Dear CYC,

Mary says she’s let you all know that I won’t be returning in the fall, and explained the reasons I told her.  The short version is that the changes in my life sort of took me by surprise; and I realized I have to adjust with them, though I had sort of been in denial about it.  I had been planning to stay another year until my husband and I move to Massachusetts, but I can’t.  I wish wish! WISH I had seen it sooner so I could have done this better, but my vision about this stuff is sometimes clouded.  Conducting is my work, my job; but the work itself is also necessarily personal, and that makes it complicated to deal with as simply professional.

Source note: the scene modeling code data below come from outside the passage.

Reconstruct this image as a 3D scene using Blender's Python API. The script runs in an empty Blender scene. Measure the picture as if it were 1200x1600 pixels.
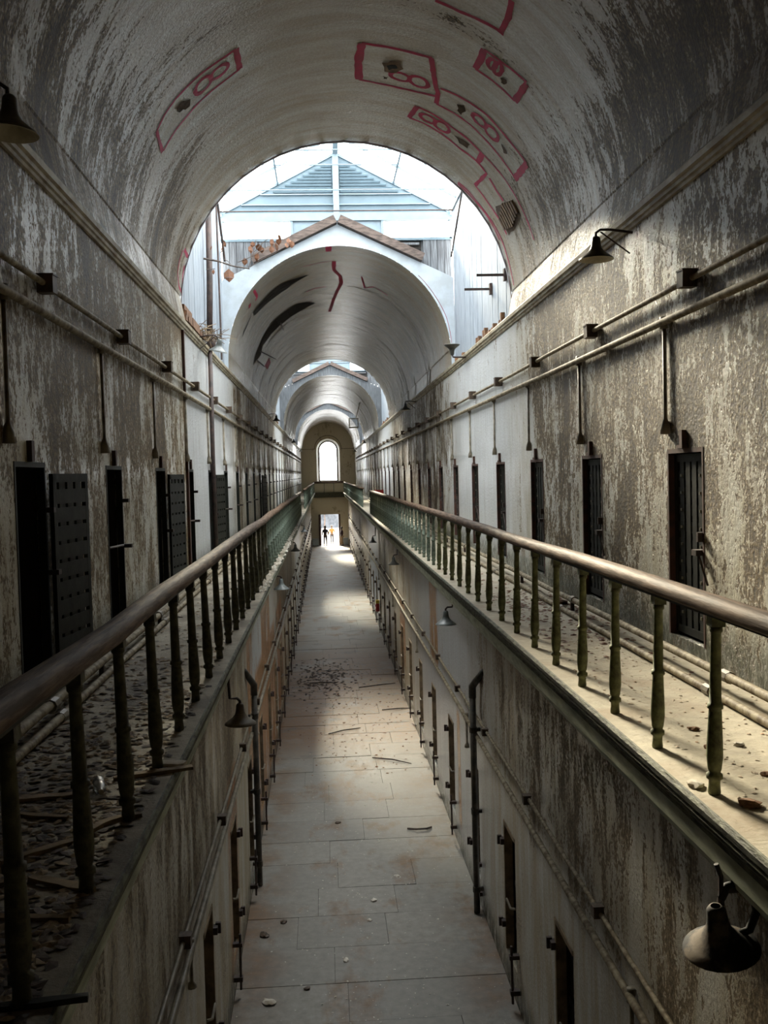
import bpy, bmesh, math, random
from mathutils import Vector, Matrix
random.seed(7)
sc = bpy.context.scene
COL = sc.collection
PI = math.pi

# ------------------------------------------------------------ camera, light, exposure
FPX, ROLL, EYE, VP = 1500.0, 0.028, Vector((-0.473, 0.0, 7.0)), (506.0, 743.0)
cv = Vector(((VP[0]-600)/FPX, -(VP[1]-800)/FPX, -1.0)).normalized()
cu = Vector((-ROLL, 1.0, 0.0)); cu = (cu - cu.dot(cv)*cv).normalized()
cr = cv.cross(cu)
cam_data = bpy.data.cameras.new('camera')
cam_data.sensor_fit = 'AUTO'; cam_data.sensor_width = 36.0
cam_data.lens = FPX/1600.0*36.0
cam_data.clip_start = 0.05; cam_data.clip_end = 400
cam = bpy.data.objects.new('camera', cam_data); COL.objects.link(cam)
cam.matrix_world = Matrix.Translation(EYE) @ Matrix((cr, cv, cu)).to_4x4()
sc.camera = cam

world = bpy.data.worlds.new('overcast_sky'); sc.world = world; world.use_nodes = True
bg = world.node_tree.nodes['Background']
bg.inputs['Color'].default_value = (1.0, 0.985, 0.94, 1)
bg.inputs['Strength'].default_value = 10.0

sd = bpy.data.lights.new('hazy_sun', 'SUN'); sd.energy = 21.0; sd.angle = math.radians(13); sd.color = (1.0, 0.86, 0.62)
sun = bpy.data.objects.new('hazy_sun', sd); COL.objects.link(sun)
SUN_DIR = Vector((0.17, -1.0, -0.52)).normalized()
sun.rotation_euler = SUN_DIR.to_track_quat('-Z', 'Y').to_euler()
sun.location = (-8, 60, 40)

sc.view_settings.view_transform = 'Standard'; sc.view_settings.look = 'None'
sc.view_settings.gamma = 1.0; sc.view_settings.use_curve_mapping = False
sc.view_settings.exposure = 0.45
try:
    sc.cycles.max_bounces = 12; sc.cycles.diffuse_bounces = 7; sc.cycles.glossy_bounces = 3
    sc.cycles.transparent_max_bounces = 10; sc.cycles.sample_clamp_indirect = 6
    sc.cycles.use_denoising = True
except Exception:
    pass

SKYLIGHTS = [(15.75, 22.7), (44.7, 51.5), (71.8, 77.5)]
for i, (a, b) in enumerate(SKYLIGHTS):      # portals: only guide sky sampling through the openings
    ld = bpy.data.lights.new('skylight_portal', 'AREA'); ld.shape = 'RECTANGLE'; ld.size = 5.4; ld.size_y = b-a
    ld.cycles.is_portal = True
    lo = bpy.data.objects.new('skylight_portal', ld); COL.objects.link(lo); lo.location = (0, (a+b)/2, 13.1)
ld = bpy.data.lights.new('window_portal', 'AREA'); ld.shape = 'RECTANGLE'; ld.size = 2.0; ld.size_y = 4.2; ld.cycles.is_portal = True
lo = bpy.data.objects.new('window_portal', ld); COL.objects.link(lo); lo.location = (0, 96.9, 8.4); lo.rotation_euler = (-PI/2, 0, 0)

# ------------------------------------------------------------ node helpers
def nmat(name):
    m = bpy.data.materials.new(name); m.use_nodes = True
    nt = m.node_tree; nt.nodes.clear()
    out = nt.nodes.new('ShaderNodeOutputMaterial'); bs = nt.nodes.new('ShaderNodeBsdfPrincipled')
    nt.links.new(bs.outputs[0], out.inputs[0])
    return m, nt, bs
class N:
    def __init__(s, nt): s.nt = nt
    def link(s, a, sock):
        if isinstance(a, (int, float)): sock.default_value = a
        elif isinstance(a, tuple): sock.default_value = a if len(a) == len(sock.default_value) else a+(1,)
        else: s.nt.links.new(a, sock)
    def coord(s, which): return s.nt.nodes.new('ShaderNodeTexCoord').outputs[which]
    def map(s, vec, scale, loc=(0,0,0)):
        n = s.nt.nodes.new('ShaderNodeMapping'); s.link(vec, n.inputs[0]); n.inputs[1].default_value = loc; n.inputs[3].default_value = scale
        return n.outputs[0]
    def noise(s, vec, scale, detail=4, rough=.55, dist=0):
        n = s.nt.nodes.new('ShaderNodeTexNoise'); s.link(vec, n.inputs['Vector'])
        n.inputs['Scale'].default_value = scale; n.inputs['Detail'].default_value = detail
        n.inputs['Roughness'].default_value = rough; n.inputs['Distortion'].default_value = dist
        return n.outputs[0]
    def math(s, op, a, b=0.0, c=None, clamp=False):
        n = s.nt.nodes.new('ShaderNodeMath'); n.operation = op; n.use_clamp = clamp
        s.link(a, n.inputs[0]); s.link(b, n.inputs[1])
        if c is not None: s.link(c, n.inputs[2])
        return n.outputs[0]
    def rng(s, v, a, b, c=0., d=1., smooth=False):
        n = s.nt.nodes.new('ShaderNodeMapRange'); n.interpolation_type = 'SMOOTHSTEP' if smooth else 'LINEAR'
        s.link(v, n.inputs[0]); n.inputs[1].default_value = a; n.inputs[2].default_value = b
        n.inputs[3].default_value = c; n.inputs[4].default_value = d
        return n.outputs[0]
    def mix(s, f, a, b):
        n = s.nt.nodes.new('ShaderNodeMix'); n.data_type = 'RGBA'
        s.link(f, n.inputs[0]); s.link(a, n.inputs[6]); s.link(b, n.inputs[7])
        return n.outputs[2]
    def sep(s, vec):
        n = s.nt.nodes.new('ShaderNodeSeparateXYZ'); s.link(vec, n.inputs[0]); return n.outputs
    def bump(s, h, strength, dist, normal=None):
        n = s.nt.nodes.new('ShaderNodeBump'); n.inputs['Strength'].default_value = strength; n.inputs['Distance'].default_value = dist
        s.link(h, n.inputs['Height'])
        if normal is not None: s.link(normal, n.inputs['Normal'])
        return n.outputs[0]

def simple(name, c1, c2, scale=8, rough=.6, stretch=(1,1,1), bump=.3, metal=0., bdist=.01, contrast=(.38,.62), spec=.5):
    m, nt, bs = nmat(name); n = N(nt)
    v = n.map(n.coord('Object'), stretch)
    f = n.noise(v, scale, 5, .6)
    n.link(n.mix(n.rng(f, *contrast), c1, c2), bs.inputs['Base Color'])
    bs.inputs['Roughness'].default_value = rough; bs.inputs['Metallic'].default_value = metal
    bs.inputs['Specular IOR Level'].default_value = spec
    if bump: n.link(n.bump(f, bump, bdist), bs.inputs['Normal'])
    return m

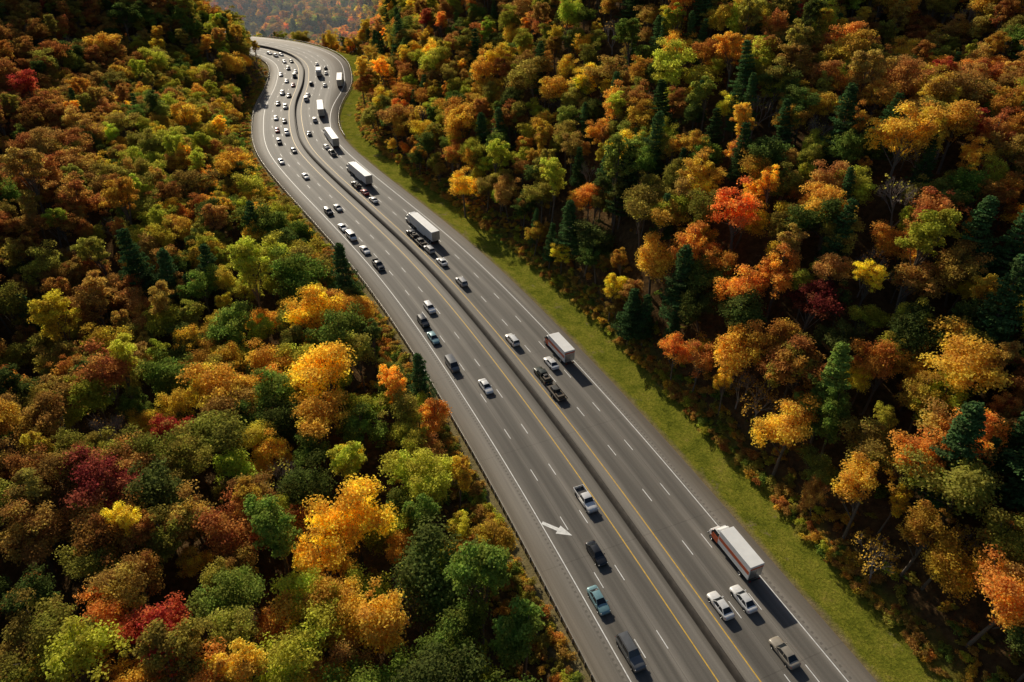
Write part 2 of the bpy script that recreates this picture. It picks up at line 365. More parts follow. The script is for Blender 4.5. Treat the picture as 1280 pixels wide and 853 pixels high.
gr=ramp(nt,noise(nt,ob,.3,10,.78).outputs[0],[(.32,(.10,.12,.016)),(.46,(.185,.205,.024)),(.58,(.26,.255,.036)),(.70,(.30,.245,.07)),(.8,(.33,.26,.12))]).outputs[0]
gr=mix(nt,.75,gr,ramp(nt,noise(nt,ob,2.2,9,.82).outputs[0],[(.38,(.3,.34,.3)),(.62,(1.4,1.3,1.2))]).outputs[0],'MULTIPLY')
dirt=ramp(nt,noise(nt,ob,.9,8,.7).outputs[0],[(.3,(.16,.115,.07)),(.7,(.34,.26,.165))]).outputs[0]
nb=noise(nt,ob,.22,6,.65).outputs[0]
e2=math_(nt,'ADD',sx.outputs[0],math_(nt,'MULTIPLY_ADD',nb,7,-3.5))
mr=N(nt,'ShaderNodeMapRange');mr.inputs[1].default_value=8;mr.inputs[2].default_value=13;nt.links.new(e2,mr.inputs[0])
right=mix(nt,mr.outputs[0],gr,litter)
mp=N(nt,'ShaderNodeMapRange');mp.inputs[1].default_value=.60;mp.inputs[2].default_value=.70;nt.links.new(noise(nt,ob,.16,8,.75).outputs[0],mp.inputs[0])
right=mix(nt,mp.outputs[0],right,dirt)
m1=N(nt,'ShaderNodeMapRange');m1.inputs[1].default_value=.3;m1.inputs[2].default_value=1.6;m1.inputs[3].default_value=1;m1.inputs[4].default_value=0
nt.links.new(math_(nt,'ADD',sx.outputs[0],math_(nt,'MULTIPLY_ADD',nb,3,-1.5)),m1.inputs[0])
right=mix(nt,math_(nt,'MULTIPLY',m1.outputs[0],.75),right,dirt)
m2=N(nt,'ShaderNodeMapRange');m2.inputs[1].default_value=2.5;m2.inputs[2].default_value=7;nt.links.new(e2,m2.inputs[0])
left=mix(nt,m2.outputs[0],mix(nt,.3,dirt,gr),litter)
fin_=mix(nt,sx.outputs[1],left,right)
p=N(nt,'ShaderNodeBsdfDiffuse');nt.links.new(fin_,p.inputs[0])
bm_=N(nt,'ShaderNodeBump');bm_.inputs['Strength'].default_value=1.;bm_.inputs['Distance'].default_value=.35;nt.links.new(noise(nt,ob,2.4,8,.78).outputs[0],bm_.inputs['Height']);nt.links.new(bm_.outputs[0],p.inputs['Normal'])
nt.links.new(p.outputs[0],o.inputs[0])
me=quadmesh('ground',np.c_[gx.ravel(),gy.ravel(),gz],F,[m],uv=np.c_[E,(d_>0).astype(float)],smooth=True)
link('ground',me)
# ------------------------------------------------------------ sweep
def sweep(prof,s0,s1,mats,name,step=3.,closed=False,mi=None,smooth=False):
    s=np.arange(s0,s1,step);s=np.append(s,s1);V=[];U=[]
    for q in s:
        p_,t_,n_=at(q)
        for (dd,z) in prof(q):V.append((p_[0]+n_[0]*dd,p_[1]+n_[1]*dd,z));U.append((dd,q))
    k_=len(prof(s[0]));F=[];M=[]
    for i in range(len(s)-1):
        for j in range(k_ if closed else k_-1):
            j2=(j+1)%k_;F.append((i*k_+j,i*k_+j2,(i+1)*k_+j2,(i+1)*k_+j));M.append(mi[j] if mi else 0)
    return quadmesh(name,V,F,mats,M,uv=U,smooth=smooth)
# asphalt
m,nt,o=newmat('asphalt');uvn=N(nt,'ShaderNodeUVMap');sx=N(nt,'ShaderNodeSeparateXYZ');nt.links.new(uvn.outputs[0],sx.inputs[0])
tc=N(nt,'ShaderNodeTexCoord');ob=tc.outputs['Object'];dd=sx.outputs[0];st=sx.outputs[1]
ad=math_(nt,'ABSOLUTE',dd)
mp=N(nt,'ShaderNodeMapping');mp.inputs['Scale'].default_value=(1.3,.03,1);nt.links.new(uvn.outputs[0],mp.inputs[0])
streak=noise(nt,mp.outputs[0],1.,6,.65).outputs[0]
mp2=N(nt,'ShaderNodeMapping');mp2.inputs['Scale'].default_value=(.25,.011,1);nt.links.new(uvn.outputs[0],mp2.inputs[0])
big=noise(nt,mp2.outputs[0],1.,3,.5).outputs[0]
fine=noise(nt,ob,5.,6,.8).outputs[0]
lf=math_(nt,'DIVIDE',math_(nt,'SUBTRACT',ad,2.6),3.66)
lane=math_(nt,'FRACT',lf)
cen=math_(nt,'COSINE',math_(nt,'MULTIPLY',math_(nt,'SUBTRACT',lane,.5),6.283))
trk=math_(nt,'COSINE',math_(nt,'MULTIPLY',math_(nt,'SUBTRACT',lane,.5),12.566))
base=ramp(nt,streak,[(.28,(.15,.138,.118)),(.5,(.205,.187,.162)),(.75,(.265,.242,.21))]).outputs[0]
def mr_(x,a,b,c=0.,d=1.):
    q=N(nt,'ShaderNodeMapRange');nt.links.new(x,q.inputs[0])
    for i,v in enumerate((a,b,c,d)):q.inputs[i+1].default_value=v
    return q.outputs[0]
inl=math_(nt,'MULTIPLY',mr_(ad,2.2,3.),mr_(ad,13.2,14.2,1.,0.))
k1=math_(nt,'MULTIPLY_ADD',cen,-.17,.72);k1=math_(nt,'MULTIPLY_ADD',trk,.07,k1)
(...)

Astonishingly, this naval-gazey gibberish is just the sort of stuff that I’ve been able to use as strength in my work with you.

Working with CYC has been intensely personal, as my best conducting always is.  There are the large scale life events that human beings inevitably share–I’ve known a lot of you for all eight years I had the privilege to lead you, and seen changes in your lives while you’ve seen vast changes in mine–and there are also the smaller scale personal choices like what repertoire I select, how I talk about it with you, and what stories I tell you so that you can find your own personal connection.  And that’s just the surface level interaction of the rehearsal process.

In the moment of actually making music, the best singing is always personal and honest; and to do it takes courage that results in the willingness to be yourself in front of an audience even while you’re doing this very difficult technical task of producing appropriate vocal tone.  And that shared experience of connecting personally to art is one of the most powerful things I know.  CYC is a community choir where the “community” part is genuinely as important as the “choir” part, and that intention manifests as even stronger connection.  So, yeah, deciding to step away from a group with whom I’ve shared that so many times is heartbreaking.

But I look at the logistics of my life and I know it’s necessary.  Logistics and practicality often suck.  They and my horrendous lack of timely perception of them rob me of the chance to say a proper goodbye.  So I settle for this.

I waited for today because it’s the deadline for your search for a new conductor, and I didn’t want to interfere in that in any way… except maybe to encourage you to enjoy the pleasure of getting to know new people and seeing what their individual perspectives have to offer.

I’ve poured my heart over you, and asked for yours in return.  We do it in service of the music and each other.  And you’ll do that no matter who stands up front.  Whoever that lucky person is, your experience of singing together as a community will be the same.  I take that knowledge with me, confident that you are in the best possible hands: your own.

All I can do now is thank you for your years and your music and your heart.  You have been a tremendous joy in my life, personally and professionally.




p.s. Did you know I thanked you in my dissertation acknowledgements?  Fearless you are!